Kuba Winkowski


Kuba Winkowski

‘When you go to work at Le Manoir they ask you for two-and-a-half years, which is enough time to work on all the different sections,’ says Kuba. ‘The sheer amount of butchery, prep, mise en place – you don’t see that at many other restaurants. I wanted to be the best chef I could possibly be and Le Manoir was the perfect place to develop my skills. It was like being in the army, and I needed that regime and discipline – I think every chef does.’

Kuba honed his skills at Le Manoir until 2009, when he decided to leave in search of a better work-life balance (his son was eight months old at the time). That brought him to The Feathered Nest Country Inn – not too far from Le Manoir – where he joined as sous chef. A year later he was given the head chef job, and over the next nine years he set about turning the eighteenth century malthouse into one of the finest gastropubs in the country.

Today, Kuba’s cooking can best be described as rooted in French cooking, but with plenty of other influences. He sticks to classic flavour combinations – there aren’t any white chocolate sauces served with fish or anything like that – but the ingenuity comes in his presentation and his dedication to making everything in-house, including the charcuterie. On top of that, Kuba calls upon his native Poland to add little eastern European twists to his dishes.

‘At the end of the day I am Polish as well as British, so when I was thinking about how to make the menu here stand out it made sense to explore Polish cuisine. So many gastropubs end up serving the same sorts of dishes, but there aren’t many places serving modern British food with eastern European elements. Sturgeon, for example, is hugely popular in Poland, but it’s rarely seen in the UK. Sauerkraut is also a fantastic ingredient to cook with. I taught myself about more traditional Polish cooking by going through cookbooks and asking chef friends back in Poland for tips, and it’s been really well received.’

Kuba’s dedication and training at an institution such as Le Manoir turned him into a very talented chef, but cooking in a rural inn in the Cotswolds meant he found it difficult to get people to take notice. He entered the National Chef of The Year 2019 competition to remedy this, and ended up coming in first place. This cemented his reputation for impeccable cooking, and The Feathered Nest soon became one of the region’s top dining destinations.

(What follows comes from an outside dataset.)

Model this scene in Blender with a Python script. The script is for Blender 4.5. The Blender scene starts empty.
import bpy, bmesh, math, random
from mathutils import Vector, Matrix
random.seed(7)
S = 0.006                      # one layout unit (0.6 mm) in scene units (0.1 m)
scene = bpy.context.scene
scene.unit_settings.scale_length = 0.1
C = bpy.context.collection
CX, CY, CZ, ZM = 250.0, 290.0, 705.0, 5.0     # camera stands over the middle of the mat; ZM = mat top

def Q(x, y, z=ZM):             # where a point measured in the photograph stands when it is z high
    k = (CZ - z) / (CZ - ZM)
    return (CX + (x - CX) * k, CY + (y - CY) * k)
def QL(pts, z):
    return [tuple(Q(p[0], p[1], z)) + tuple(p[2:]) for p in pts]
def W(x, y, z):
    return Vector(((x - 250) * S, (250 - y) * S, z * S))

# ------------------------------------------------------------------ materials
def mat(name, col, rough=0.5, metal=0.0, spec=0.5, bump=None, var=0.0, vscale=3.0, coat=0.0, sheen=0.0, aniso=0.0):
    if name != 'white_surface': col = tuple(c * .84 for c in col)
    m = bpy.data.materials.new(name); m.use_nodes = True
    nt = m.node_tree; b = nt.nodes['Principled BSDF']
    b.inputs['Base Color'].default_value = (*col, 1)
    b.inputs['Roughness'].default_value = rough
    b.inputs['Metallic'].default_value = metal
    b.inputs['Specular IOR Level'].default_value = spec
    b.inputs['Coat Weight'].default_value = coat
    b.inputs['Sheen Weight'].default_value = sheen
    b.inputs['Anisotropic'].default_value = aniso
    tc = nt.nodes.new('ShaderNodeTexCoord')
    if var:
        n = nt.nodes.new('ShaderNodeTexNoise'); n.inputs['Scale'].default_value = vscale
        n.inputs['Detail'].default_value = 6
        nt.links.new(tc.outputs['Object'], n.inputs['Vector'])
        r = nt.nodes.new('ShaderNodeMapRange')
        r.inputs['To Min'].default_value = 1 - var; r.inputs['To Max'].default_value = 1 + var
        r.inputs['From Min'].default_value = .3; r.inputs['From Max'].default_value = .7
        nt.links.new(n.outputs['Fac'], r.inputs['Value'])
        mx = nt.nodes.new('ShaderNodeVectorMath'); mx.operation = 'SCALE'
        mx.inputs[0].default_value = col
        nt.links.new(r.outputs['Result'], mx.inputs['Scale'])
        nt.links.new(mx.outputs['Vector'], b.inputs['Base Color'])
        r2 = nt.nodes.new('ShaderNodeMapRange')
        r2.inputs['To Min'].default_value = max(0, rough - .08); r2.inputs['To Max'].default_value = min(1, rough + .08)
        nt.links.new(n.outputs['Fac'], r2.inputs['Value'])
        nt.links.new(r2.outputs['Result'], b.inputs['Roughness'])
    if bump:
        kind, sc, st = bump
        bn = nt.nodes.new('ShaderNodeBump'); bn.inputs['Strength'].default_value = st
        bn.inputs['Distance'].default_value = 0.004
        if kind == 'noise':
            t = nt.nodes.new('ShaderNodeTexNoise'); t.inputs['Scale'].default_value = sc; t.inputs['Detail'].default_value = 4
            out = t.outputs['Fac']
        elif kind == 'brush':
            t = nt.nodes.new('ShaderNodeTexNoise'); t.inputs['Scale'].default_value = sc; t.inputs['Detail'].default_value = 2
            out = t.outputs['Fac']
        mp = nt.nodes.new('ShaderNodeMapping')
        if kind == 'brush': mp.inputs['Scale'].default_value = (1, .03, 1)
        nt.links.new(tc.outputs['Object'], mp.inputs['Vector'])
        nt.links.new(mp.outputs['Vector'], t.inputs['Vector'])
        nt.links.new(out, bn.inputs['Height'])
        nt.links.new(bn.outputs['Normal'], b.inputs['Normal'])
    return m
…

‘It’s not easy being from Poland and getting into cooking a little later in life – you just don’t have that network of friends in the industry that a lot of people make when they start at sixteen,’ he explains. ‘I wanted to see how my cooking compared to others, so I entered the competition hoping to win. I would’ve been happy if I’d just networked a little bit, so to win it was fantastic.’

Armed with the best classical training you could ask for and a repertoire of eastern European recipes most other chefs don’t dabble with makes Kuba one of the UK’s most exciting chefs. He left The Feathered Nest in August 2019 to focus on his own project called Kubarn, an intimate custom-built shed in his garden perfect for supper clubs (and eventually opening his own restaurant once he finds the right site and location in The Cotswolds). At Kubarn, he cooks small plates using a wood-fired oven and live fire cooking for just five people at a time, using ingredients exclusively from local farmers with plenty of homemade charcuterie, smoked fish, butter, bread, liqueurs and ferments.

Three things you should know

Kuba is passionate about charcuterie and regularly wins awards for his creations in competitions which also include full-time cured meat producers.

At Kubarn, Kuba hosts supper clubs, private events and cooking demonstrations in a unique setting.

Kuba works closely with the Polish Embassy to help promote Poland in the UK.